Florida’s brutal death metal band Nekroí Theoí are absolutely wild in the best way. On their debut full-length album Dead Gods — available everywhere May 31 via Prosthetic Records — they thrash through a horrifying underbrush of awe-inspiring terror, emerging with one of the most violently potent works of sonic mayhem imaginable. They obey no lines set to box them in, not even the ones broadly outlining brutal death metal itself, instead incorporating absolutely epic flourishes like their emotionally crushing ten-minute closing track, also called “Dead Gods,” which features atmospherics and clean vocals that pretty much seamlessly merge into the rest of the sprawling work. There’s nothing “cookie cutter” in sight here, and Nekroí Theoí hold absolutely nothing back.

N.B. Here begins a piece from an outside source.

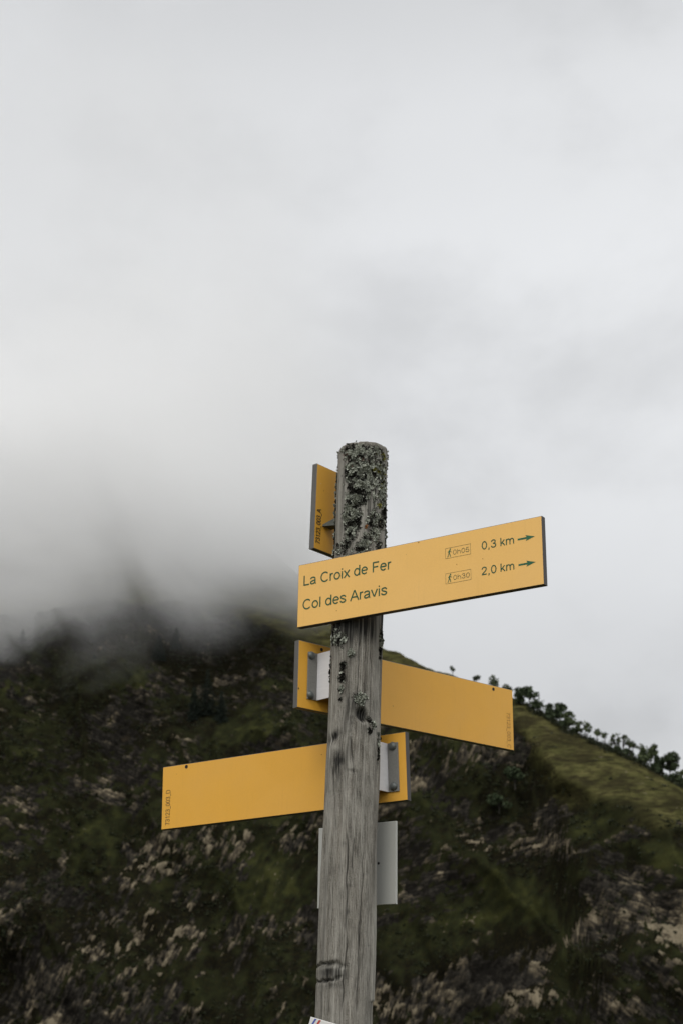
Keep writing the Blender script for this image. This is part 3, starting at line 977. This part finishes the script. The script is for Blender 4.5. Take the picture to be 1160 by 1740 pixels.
BARE = [(582, 835, 6, 48, .04, .95), (577, 890, 6, 46, .03, .9), (627, 858, 5, 34, .10, .95), (617, 890, 6, 22, .15, .9), (610, 915, 6, 14, .3, .8), (633, 925, 8, 12, 0, .75), (598, 936, 14, 5, 0, .6), (641, 870, 4, 14, 0, .5), (579, 775, 5, 14, 0, .8), (632, 765, 3, 14, .1, .5), (607, 760, 3, 10, 0, .4)]


def bare(x, y):
    b = 0
    for cx, cy, w, h, sl, k in BARE:
        b = max(b, k * math.exp(-(((x - cx + (y - cy) * sl) / w) ** 2 + ((y - cy) / h) ** 2) ** 2))
    return b


def patch(px, py, rx, ry, n, mix, smin=.0018, smax=.0050, lift=.006):
    """a colony: photograph position, half size in pixels"""
    a0, z0 = px_to_az(px, py)
    for _ in range(int(n * .8)):
        q = lrng.normal(size=2) * .5
        if q @ q > 1.6: continue
        a = a0 + q[0] * rx * .00134 / RAD; z = z0 + q[1] * ry * .00134
        if z > TOP + .012: continue
        X_ = at_px(a, z)
        if bare(*X_) > lrng.random(): continue
        nv = float(vnoise(np.array([[math.sin(a) * RAD / .0075, math.cos(a) * RAD / .0075, z / .0085]]), 77)[0]) * .95 + .42 + (.12 if z > 2.85 else 0)
        u = min(max(nv + lrng.normal() * .13, 0), .999)
        cum = np.cumsum([k for _, k in mix]) / sum(k for _, k in mix)
        m = mix[int(np.searchsorted(cum, u))][0]
        tall = {0: 1.5, 3: 1.3, 4: .6}.get(m, .5)
        lobe(a, z, lrng.uniform(smin, smax) * (.72 if z > 2.86 else 1.1 if m == 0 else .9), lift * tall * max(0, 1 - q @ q), m)


G, DK, BL, OL, RU, PK = range(6)
crust = [(BL, 2.4), (DK, 3.4), (G, 3.4)]
pale_l = [(BL, .9), (DK, 2.2), (G, 6)]
blackm = [(BL, 5), (DK, 3), (G, 1.4)]
# broad cover from the top down to the sign, thick on the middle, thin on the left where bare wood shows
for px, py, rx, ry, n, mx in [(620, 770, 30, 16, 420, pale_l), (600, 770, 24, 20, 300, crust), (590, 768, 12, 12, 90, [(PK, 3), (G, 1), (DK, 2)]), (604, 785, 18, 14, 130, [(PK, 1), (DK, 3), (G, 2)]),
                              (600, 800, 22, 24, 420, crust), (625, 800, 26, 22, 480, pale_l), (645, 790, 16, 22, 240, [(OL, 2), (DK, 3), (G, 2), (BL, 1)]), (608, 825, 22, 22, 440, blackm), (618, 822, 24, 12, 220, crust),
                              (600, 850, 20, 20, 420, crust), (612, 845, 22, 16, 300, blackm), (628, 838, 12, 18, 120, crust), (596, 872, 18, 20, 380, pale_l), (600, 890, 18, 20, 380, blackm), (594, 905, 12, 22, 160, crust),
                              (648, 830, 14, 30, 320, crust), (652, 862, 10, 26, 240, blackm), (646, 880, 12, 20, 160, crust), (632, 880, 12, 24, 240, [(G, 3), (DK, 4), (BL, 2)]), (636, 905, 10, 14, 130, pale_l),
                              (619, 920, 13, 13, 260, pale_l), (614, 930, 14, 12, 170, blackm), (575, 925, 10, 14, 90, crust), (588, 925, 12, 16, 120, blackm), (642, 925, 10, 14, 90, blackm), (640, 945, 16, 6, 60, crust),
                              (572, 800, 5, 40, 60, blackm), (569, 850, 5, 60, 190, crust), (567, 905, 5, 40, 110, blackm), (656, 900, 5, 40, 90, crust), (586, 760, 20, 8, 80, crust), (640, 762, 18, 8, 120, crust),
                              (634, 797, 5, 4, 34, [(OL, 1)]), (645, 822, 6, 7, 46, [(OL, 3), (G, 1)]), (643, 856, 5, 6, 34, [(OL, 1)]), (621, 896, 2.4, 4, 12, [(RU, 1)]), (650, 770, 7, 10, 50, [(OL, 2), (DK, 1)]),
                              (604, 944, 30, 4, 70, [(G, 1), (PK, 1), (DK, 2)]), (622, 939, 14, 6, 90, [(G, 2), (PK, 1), (DK, 1)]),
                              # below the sign
                              (568, 1075, 10, 16, 150, crust), (580, 1085, 12, 16, 100, pale_l), (646, 1080, 5, 22, 110, crust), (645, 1100, 4, 16, 60, blackm), (596, 1111, 6, 6, 60, pale_l), (583, 1130, 6, 9, 66, blackm), (581, 1150, 7, 10, 80, blackm),
                              (580, 1171, 5, 6, 48, pale_l), (579, 1187, 3, 4, 18, blackm), (612, 1188, 9, 9, 190, [(G, 8), (DK, 1)]), (606, 1186, 10, 10, 40, blackm), (633, 1229, 6, 6, 60, pale_l), (626, 1222, 6, 7, 44, blackm), (627, 1240, 5, 6, 30, crust),
                              (560, 1130, 4, 40, 40, blackm), (641, 1255, 3, 18, 40, blackm), (641, 1280, 3, 12, 36, blackm)]:
    patch(px, py, rx, ry, n, mx)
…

Dead Gods feels very strongly like it is designed to convey the experience of the terror encapsulated in its notes so that listeners can not just “learn” from it but take some kind of dark control and get immersed in the commotion. In other words, the point isn’t just to spiral the instrumentation out of control, although that’s fun too — rather, they’re busting open a dam and going after what lies behind it. The band feel very interested in flipping the script, so to speak, and leaving themselves and listeners in the driver’s seat to the point of parading some hallmarks of the violent side of religion and modern society in a brutal exposé which ultimately proves much more deeply moving than hateful fingerpointing just because there’s already plenty of that to go around. We need tangible confrontations with what’s in front of us — and Nekroí Theoí deliver big time with their inescapably physical, utterly moving Dead Gods.
Through poetic and poignant lyrics questioning one’s own role in the mayhem to the carefully constructed, just absolutely massive and sprawling music, Dead Gods treats its subject matter and overall offering with the robust seriousness it deserves. The band have gone so far off the edge that they’ve reached a sort of enlightenment in the misery, and their new album feels like death metal (as an idea, not a “genre”) presented the way it’s “supposed” to be: uncomfortable, painful, and kicking you towards a confrontation and intermingling with deeply set forces of tangible darkness.